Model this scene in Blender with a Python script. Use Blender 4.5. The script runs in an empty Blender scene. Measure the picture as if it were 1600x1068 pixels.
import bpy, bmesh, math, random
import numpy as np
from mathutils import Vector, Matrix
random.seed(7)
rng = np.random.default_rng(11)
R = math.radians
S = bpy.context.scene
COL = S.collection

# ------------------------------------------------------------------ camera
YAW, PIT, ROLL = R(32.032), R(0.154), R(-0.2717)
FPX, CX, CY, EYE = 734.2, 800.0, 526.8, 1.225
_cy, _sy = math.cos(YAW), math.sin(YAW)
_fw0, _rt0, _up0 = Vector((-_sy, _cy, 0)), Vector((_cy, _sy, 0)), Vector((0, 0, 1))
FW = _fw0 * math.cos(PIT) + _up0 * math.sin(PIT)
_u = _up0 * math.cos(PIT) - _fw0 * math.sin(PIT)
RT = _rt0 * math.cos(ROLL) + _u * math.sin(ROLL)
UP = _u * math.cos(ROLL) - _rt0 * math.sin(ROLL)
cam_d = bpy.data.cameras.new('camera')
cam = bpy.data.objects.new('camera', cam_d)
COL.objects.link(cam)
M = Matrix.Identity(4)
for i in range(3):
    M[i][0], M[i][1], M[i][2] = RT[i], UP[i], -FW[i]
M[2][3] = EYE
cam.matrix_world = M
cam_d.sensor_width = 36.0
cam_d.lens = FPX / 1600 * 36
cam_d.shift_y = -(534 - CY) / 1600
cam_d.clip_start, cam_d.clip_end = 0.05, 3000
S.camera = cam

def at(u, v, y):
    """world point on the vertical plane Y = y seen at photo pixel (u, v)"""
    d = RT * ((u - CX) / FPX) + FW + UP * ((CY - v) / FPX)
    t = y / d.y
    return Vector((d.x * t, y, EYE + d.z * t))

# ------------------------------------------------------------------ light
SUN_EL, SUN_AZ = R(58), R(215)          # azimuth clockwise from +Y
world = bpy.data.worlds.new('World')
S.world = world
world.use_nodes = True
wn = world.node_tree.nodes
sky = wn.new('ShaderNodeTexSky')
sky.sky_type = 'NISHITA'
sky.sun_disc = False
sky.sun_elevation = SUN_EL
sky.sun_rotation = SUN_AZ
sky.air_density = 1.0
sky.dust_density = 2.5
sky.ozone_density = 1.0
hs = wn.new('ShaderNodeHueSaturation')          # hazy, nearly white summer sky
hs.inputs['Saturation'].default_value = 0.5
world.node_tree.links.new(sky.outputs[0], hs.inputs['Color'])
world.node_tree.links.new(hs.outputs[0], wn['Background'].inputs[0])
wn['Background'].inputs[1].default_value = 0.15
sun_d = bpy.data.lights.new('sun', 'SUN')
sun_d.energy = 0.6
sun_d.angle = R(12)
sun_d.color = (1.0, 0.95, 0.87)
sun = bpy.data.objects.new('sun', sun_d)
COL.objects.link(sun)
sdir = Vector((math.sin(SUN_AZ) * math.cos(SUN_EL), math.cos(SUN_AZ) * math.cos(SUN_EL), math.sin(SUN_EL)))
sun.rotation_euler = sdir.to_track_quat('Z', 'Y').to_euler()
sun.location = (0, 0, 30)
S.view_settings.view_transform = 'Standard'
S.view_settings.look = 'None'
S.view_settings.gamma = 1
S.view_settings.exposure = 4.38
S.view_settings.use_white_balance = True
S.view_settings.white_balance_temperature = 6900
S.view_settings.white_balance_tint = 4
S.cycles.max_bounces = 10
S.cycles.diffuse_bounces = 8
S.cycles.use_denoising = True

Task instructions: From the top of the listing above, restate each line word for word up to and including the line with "S.camera = cam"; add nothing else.

Response to the exercise:
Model this scene in Blender with a Python script. Use Blender 4.5. The script runs in an empty Blender scene. Measure the picture as if it were 1600x1068 pixels.
import bpy, bmesh, math, random
import numpy as np
from mathutils import Vector, Matrix
random.seed(7)
rng = np.random.default_rng(11)
R = math.radians
S = bpy.context.scene
COL = S.collection

# ------------------------------------------------------------------ camera
YAW, PIT, ROLL = R(32.032), R(0.154), R(-0.2717)
FPX, CX, CY, EYE = 734.2, 800.0, 526.8, 1.225
_cy, _sy = math.cos(YAW), math.sin(YAW)
_fw0, _rt0, _up0 = Vector((-_sy, _cy, 0)), Vector((_cy, _sy, 0)), Vector((0, 0, 1))
FW = _fw0 * math.cos(PIT) + _up0 * math.sin(PIT)
_u = _up0 * math.cos(PIT) - _fw0 * math.sin(PIT)
RT = _rt0 * math.cos(ROLL) + _u * math.sin(ROLL)
UP = _u * math.cos(ROLL) - _rt0 * math.sin(ROLL)
cam_d = bpy.data.cameras.new('camera')
cam = bpy.data.objects.new('camera', cam_d)
COL.objects.link(cam)
M = Matrix.Identity(4)
for i in range(3):
    M[i][0], M[i][1], M[i][2] = RT[i], UP[i], -FW[i]
M[2][3] = EYE
cam.matrix_world = M
cam_d.sensor_width = 36.0
cam_d.lens = FPX / 1600 * 36
cam_d.shift_y = -(534 - CY) / 1600
cam_d.clip_start, cam_d.clip_end = 0.05, 3000
S.camera = cam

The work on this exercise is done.